● **Exercise task**
Search the entries below. Return every line that has "this" in it.

── Listed records

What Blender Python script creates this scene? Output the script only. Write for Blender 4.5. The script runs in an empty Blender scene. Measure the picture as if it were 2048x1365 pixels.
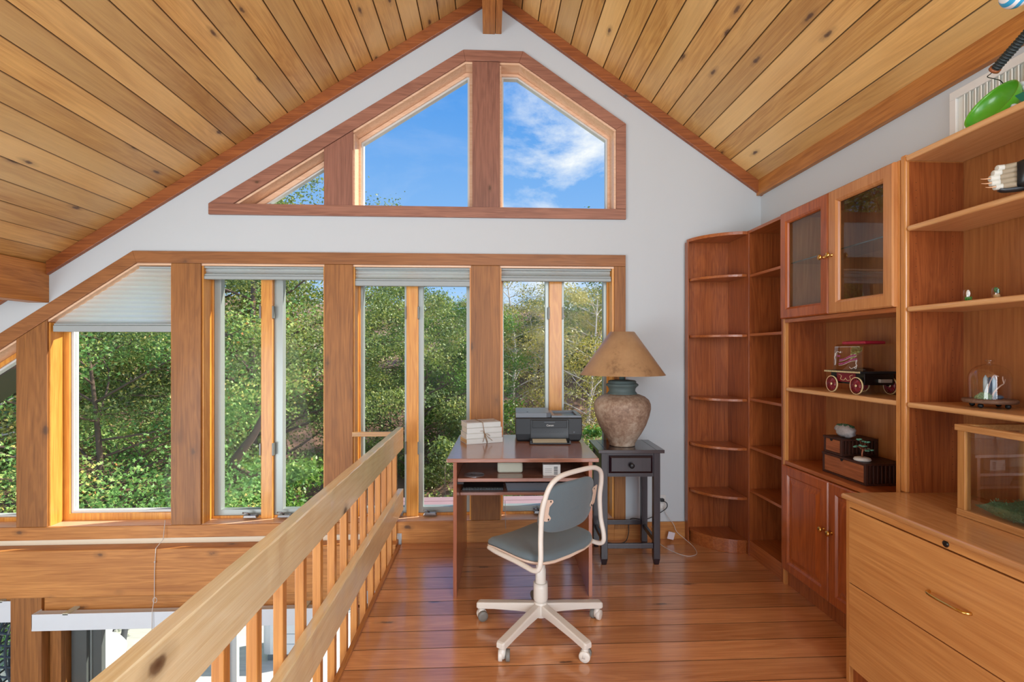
import bpy, bmesh, math, random
import numpy as np
from mathutils import Vector, Matrix

D = bpy.data
SC = bpy.context.scene
COL = SC.collection
R = math.radians

# ------------------------------------------------------------------ camera, sky, sun, exposure
YAW = R(2.63)
CAM_H = 1.38
cam_d = D.cameras.new('camera')
cam = D.objects.new('camera', cam_d)
COL.objects.link(cam)
cam.location = (0, 0, CAM_H)
cam.rotation_euler = (R(90), 0, -YAW)
cam_d.sensor_width = 36
cam_d.lens = 36 * 1000 / 2048
cam_d.shift_y = 20.5 / 2048
cam_d.clip_start = 0.02
cam_d.clip_end = 300
SC.camera = cam

SC.view_settings.view_transform = 'Standard'
SC.view_settings.look = 'None'
SC.view_settings.gamma = 1
SC.view_settings.use_curve_mapping = False
SC.view_settings.exposure = 0.0


class NT:
    def __init__(s, nt):
        s.nt = nt; s.n = nt.nodes; s.l = nt.links; s.n.clear()

    def add(s, t, **kw):
        nd = s.n.new('ShaderNode' + t)
        for k, v in kw.items():
            setattr(nd, k, v)
        return nd

    def set(s, sock, v):
        if isinstance(v, bpy.types.NodeSocket):
            s.l.new(v, sock)
        else:
            try:
                sock.default_value = v
            except Exception:
                sock.default_value = tuple(v) + (1,)

    def math(s, op, a, b=0.0, c=None, clamp=False):
        nd = s.add('Math', operation=op, use_clamp=clamp)
        s.set(nd.inputs[0], a); s.set(nd.inputs[1], b)
        if c is not None: s.set(nd.inputs[2], c)
        return nd.outputs[0]

    def mix(s, f, a, b, mode='MIX'):
        nd = s.add('Mix', data_type='RGBA', blend_type=mode)
        s.set(nd.inputs[0], f); s.set(nd.inputs[6], a); s.set(nd.inputs[7], b)
        return nd.outputs[2]

    def ramp(s, f, stops):
        nd = s.add('ValToRGB')
        s.set(nd.inputs[0], f)
        cr = nd.color_ramp
        while len(cr.elements) < len(stops): cr.elements.new(0.5)
        for e, (p, c) in zip(cr.elements, stops):
            e.position = p
            e.color = (c, c, c, 1) if isinstance(c, (int, float)) else tuple(c) + (1,)
        return nd.outputs[0]

    def noise(s, vec, scale, detail=3, rough=0.5, dist=0.0):
        nd = s.add('TexNoise')
        s.set(nd.inputs['Vector'], vec)
        nd.inputs['Scale'].default_value = scale
        nd.inputs['Detail'].default_value = detail
        nd.inputs['Roughness'].default_value = rough
        nd.inputs['Distortion'].default_value = dist
        return nd.outputs[0]

    def mapping(s, vec, scale=(1, 1, 1), loc=(0, 0, 0)):
        nd = s.add('Mapping')
        s.set(nd.inputs[0], vec)
        nd.inputs['Scale'].default_value = scale
        nd.inputs['Location'].default_value = loc
        return nd.outputs[0]


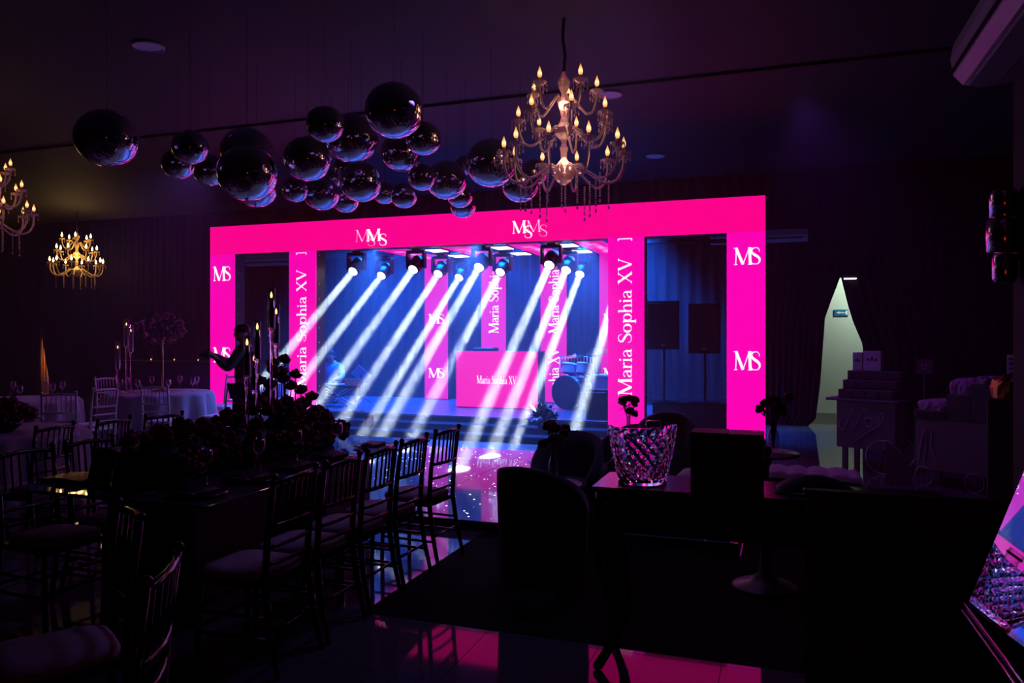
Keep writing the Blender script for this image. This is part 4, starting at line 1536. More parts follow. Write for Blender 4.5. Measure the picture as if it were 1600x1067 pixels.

────

● **Solution to the exercise**
What Blender Python script creates this scene? Output the script only. Write for Blender 4.5. The script runs in an empty Blender scene. Measure the picture as if it were 2048x1365 pixels.
Keep writing the Blender script for this image. This is part 4, starting at line 1536. More parts follow. Write for Blender 4.5. Measure the picture as if it were 1600x1067 pixels.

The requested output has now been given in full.